Dungeon Keeper Mobile, mining all day.

     While I feel Pocket Camp slowly grooms the player into impatience and expense with its economic flow, it doesn’t exactly commit the largest sins that are common with many games lately; like Pokemon Go, the premium currencies are still attainable in gameplay, just not as easily. Additionally, it’s free to play. (See Shadow of War, every Assassin’s Creed following Black Flag, etc.) Still, it took me roughly 2 days of playing this game to get to a point where the income of premium currency is far lower than the build-up of crafting items that take hours.
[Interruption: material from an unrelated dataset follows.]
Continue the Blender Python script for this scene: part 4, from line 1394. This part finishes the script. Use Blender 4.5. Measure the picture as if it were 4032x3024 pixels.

I wouldn’t call that fair, but fair isn’t the intention; microtransactions are placed within games because publishers want you to give them more money, so they’re going to try and manipulate you into opening your wallet. For that manipulation to be executed beneficially to the audience as a whole is rare.

     So I decided to fork over about $5 to the game. That doesn’t get you a lot of leaf tickets in these promo packs they’re offering for the launch, heck it was just a few on top of some fishing nets and honey to attract bugs. Still, it was enough on top of what I had to get K.K. Slider’s stool. This is a limited-time item that can only be bought with leaf tickets, that brings K.K. to your campsite where he strums his guitar soothingly. Both K.K. and Tom Nook are exclusively available this way. That’s a classic video game industry tactic- put a real price on popular or in-theory-successful content, in this case characters. (Sounds like a page out of Star Wars Battlefront II’s book…)

 

     Pocket Camp is no exception to this fact, but I’ve enjoyed it and had a little too much free time to spare, so I can’t say I don’t recommend giving it a try! Just be wary… the animals won’t bite, but the fluctuation of currency sure does.